#### [COLLECTED MATERIAL]
= = = = = = =
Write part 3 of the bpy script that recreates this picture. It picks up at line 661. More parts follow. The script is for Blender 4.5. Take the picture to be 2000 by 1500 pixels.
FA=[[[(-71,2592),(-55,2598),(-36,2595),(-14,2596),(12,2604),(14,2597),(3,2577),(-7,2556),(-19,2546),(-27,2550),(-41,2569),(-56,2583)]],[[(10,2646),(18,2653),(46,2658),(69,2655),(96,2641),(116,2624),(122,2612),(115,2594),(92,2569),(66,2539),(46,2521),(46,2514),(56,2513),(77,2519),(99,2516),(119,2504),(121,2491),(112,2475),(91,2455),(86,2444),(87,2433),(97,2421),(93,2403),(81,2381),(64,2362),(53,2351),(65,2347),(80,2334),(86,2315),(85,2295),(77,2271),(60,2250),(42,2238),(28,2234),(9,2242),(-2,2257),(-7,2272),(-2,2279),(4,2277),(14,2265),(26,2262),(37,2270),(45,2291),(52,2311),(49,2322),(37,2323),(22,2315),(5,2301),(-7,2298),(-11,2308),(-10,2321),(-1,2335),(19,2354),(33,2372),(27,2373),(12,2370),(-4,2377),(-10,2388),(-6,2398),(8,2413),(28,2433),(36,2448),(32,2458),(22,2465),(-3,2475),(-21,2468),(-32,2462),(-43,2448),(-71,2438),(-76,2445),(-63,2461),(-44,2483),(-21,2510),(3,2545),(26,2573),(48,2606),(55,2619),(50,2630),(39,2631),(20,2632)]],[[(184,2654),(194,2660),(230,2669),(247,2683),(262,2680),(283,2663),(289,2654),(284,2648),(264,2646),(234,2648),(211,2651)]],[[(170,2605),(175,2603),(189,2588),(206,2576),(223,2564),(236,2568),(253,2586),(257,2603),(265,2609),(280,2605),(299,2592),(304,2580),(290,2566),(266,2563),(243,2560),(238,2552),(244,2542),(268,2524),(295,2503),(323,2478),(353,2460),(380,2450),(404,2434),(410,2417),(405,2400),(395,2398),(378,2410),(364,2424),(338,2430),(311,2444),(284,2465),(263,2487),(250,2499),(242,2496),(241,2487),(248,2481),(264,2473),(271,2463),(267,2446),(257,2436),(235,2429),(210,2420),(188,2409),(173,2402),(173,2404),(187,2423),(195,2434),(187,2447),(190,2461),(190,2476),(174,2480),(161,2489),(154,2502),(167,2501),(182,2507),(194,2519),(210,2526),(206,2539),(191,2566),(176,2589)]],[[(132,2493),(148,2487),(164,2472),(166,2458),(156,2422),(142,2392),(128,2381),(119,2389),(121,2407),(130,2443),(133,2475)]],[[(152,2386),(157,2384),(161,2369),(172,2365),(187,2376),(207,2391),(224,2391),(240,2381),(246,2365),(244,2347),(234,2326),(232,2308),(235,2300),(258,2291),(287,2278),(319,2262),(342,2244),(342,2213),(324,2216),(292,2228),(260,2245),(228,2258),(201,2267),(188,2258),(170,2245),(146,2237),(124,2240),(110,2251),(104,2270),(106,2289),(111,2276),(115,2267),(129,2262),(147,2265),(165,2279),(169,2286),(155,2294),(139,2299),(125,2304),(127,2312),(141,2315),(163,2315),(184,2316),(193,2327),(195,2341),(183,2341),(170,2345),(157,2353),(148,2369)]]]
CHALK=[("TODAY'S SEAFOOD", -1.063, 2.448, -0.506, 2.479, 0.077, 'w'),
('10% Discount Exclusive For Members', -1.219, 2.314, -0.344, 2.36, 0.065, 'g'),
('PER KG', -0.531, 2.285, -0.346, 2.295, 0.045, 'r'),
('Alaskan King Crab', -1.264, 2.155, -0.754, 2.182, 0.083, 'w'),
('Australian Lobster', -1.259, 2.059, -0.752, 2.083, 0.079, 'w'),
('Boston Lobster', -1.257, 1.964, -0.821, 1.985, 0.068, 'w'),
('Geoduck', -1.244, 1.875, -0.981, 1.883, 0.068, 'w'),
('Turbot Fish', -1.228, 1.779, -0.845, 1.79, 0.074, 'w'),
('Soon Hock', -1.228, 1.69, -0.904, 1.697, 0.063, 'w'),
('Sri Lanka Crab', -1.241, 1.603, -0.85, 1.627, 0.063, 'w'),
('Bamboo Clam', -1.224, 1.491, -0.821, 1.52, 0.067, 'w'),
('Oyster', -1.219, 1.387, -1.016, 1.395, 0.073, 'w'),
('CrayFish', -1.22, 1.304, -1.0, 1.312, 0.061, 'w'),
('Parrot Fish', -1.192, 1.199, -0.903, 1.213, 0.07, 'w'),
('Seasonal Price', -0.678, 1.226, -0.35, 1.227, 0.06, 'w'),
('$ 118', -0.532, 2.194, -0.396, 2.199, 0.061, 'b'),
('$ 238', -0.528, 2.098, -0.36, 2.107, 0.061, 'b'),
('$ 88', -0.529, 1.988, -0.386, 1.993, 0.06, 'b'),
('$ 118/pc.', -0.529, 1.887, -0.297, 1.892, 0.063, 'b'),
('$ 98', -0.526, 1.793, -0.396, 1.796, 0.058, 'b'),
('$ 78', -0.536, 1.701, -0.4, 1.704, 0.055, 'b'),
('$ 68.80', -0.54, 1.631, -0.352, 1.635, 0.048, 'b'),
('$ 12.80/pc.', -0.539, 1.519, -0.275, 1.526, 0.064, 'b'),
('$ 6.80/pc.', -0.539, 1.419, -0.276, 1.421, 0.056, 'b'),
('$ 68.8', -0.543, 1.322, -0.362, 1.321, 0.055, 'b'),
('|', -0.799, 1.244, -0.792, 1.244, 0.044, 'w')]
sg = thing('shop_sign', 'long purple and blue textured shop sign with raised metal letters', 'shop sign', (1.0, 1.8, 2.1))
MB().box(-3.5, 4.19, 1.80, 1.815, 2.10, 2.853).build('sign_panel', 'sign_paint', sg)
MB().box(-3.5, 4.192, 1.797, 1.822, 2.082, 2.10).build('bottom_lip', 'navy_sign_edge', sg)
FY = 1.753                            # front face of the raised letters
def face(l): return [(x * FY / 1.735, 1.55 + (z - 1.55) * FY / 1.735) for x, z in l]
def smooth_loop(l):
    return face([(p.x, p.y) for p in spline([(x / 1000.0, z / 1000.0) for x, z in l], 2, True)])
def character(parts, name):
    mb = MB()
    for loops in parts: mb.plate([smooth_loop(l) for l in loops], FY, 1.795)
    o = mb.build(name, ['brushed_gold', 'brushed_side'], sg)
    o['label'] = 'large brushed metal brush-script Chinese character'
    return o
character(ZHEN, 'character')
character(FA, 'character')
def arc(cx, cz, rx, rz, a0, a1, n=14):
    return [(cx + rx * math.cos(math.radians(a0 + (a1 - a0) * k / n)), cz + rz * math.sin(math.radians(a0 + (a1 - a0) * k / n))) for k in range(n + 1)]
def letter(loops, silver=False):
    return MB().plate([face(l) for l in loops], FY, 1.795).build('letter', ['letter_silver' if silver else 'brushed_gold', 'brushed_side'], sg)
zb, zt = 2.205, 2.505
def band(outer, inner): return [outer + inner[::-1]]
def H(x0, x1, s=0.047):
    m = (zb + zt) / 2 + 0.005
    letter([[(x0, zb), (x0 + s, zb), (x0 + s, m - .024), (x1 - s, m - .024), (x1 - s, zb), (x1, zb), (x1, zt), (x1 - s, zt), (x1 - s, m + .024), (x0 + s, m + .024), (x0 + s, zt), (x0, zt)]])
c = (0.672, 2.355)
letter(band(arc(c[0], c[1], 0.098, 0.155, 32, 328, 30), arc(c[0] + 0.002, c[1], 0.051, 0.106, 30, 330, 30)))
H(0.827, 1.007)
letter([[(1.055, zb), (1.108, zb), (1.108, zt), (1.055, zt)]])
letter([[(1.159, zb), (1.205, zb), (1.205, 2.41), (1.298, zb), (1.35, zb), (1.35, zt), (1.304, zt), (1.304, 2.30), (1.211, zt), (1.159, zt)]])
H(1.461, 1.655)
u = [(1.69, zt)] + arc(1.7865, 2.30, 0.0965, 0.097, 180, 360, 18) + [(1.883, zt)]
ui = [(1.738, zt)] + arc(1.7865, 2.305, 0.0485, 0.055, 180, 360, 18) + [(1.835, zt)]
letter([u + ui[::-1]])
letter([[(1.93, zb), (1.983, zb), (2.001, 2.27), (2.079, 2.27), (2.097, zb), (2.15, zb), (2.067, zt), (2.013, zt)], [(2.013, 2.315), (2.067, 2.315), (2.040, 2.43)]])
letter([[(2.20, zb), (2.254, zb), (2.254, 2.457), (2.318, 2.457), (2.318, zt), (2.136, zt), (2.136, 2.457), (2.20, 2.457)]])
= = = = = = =
#### [GOAL]
Return every line above that contains the word "script".

#### [EXERCISE RESULT]
Write part 3 of the bpy script that recreates this picture. It picks up at line 661. More parts follow. The script is for Blender 4.5. Take the picture to be 2000 by 1500 pixels.
    o['label'] = 'large brushed metal brush-script Chinese character'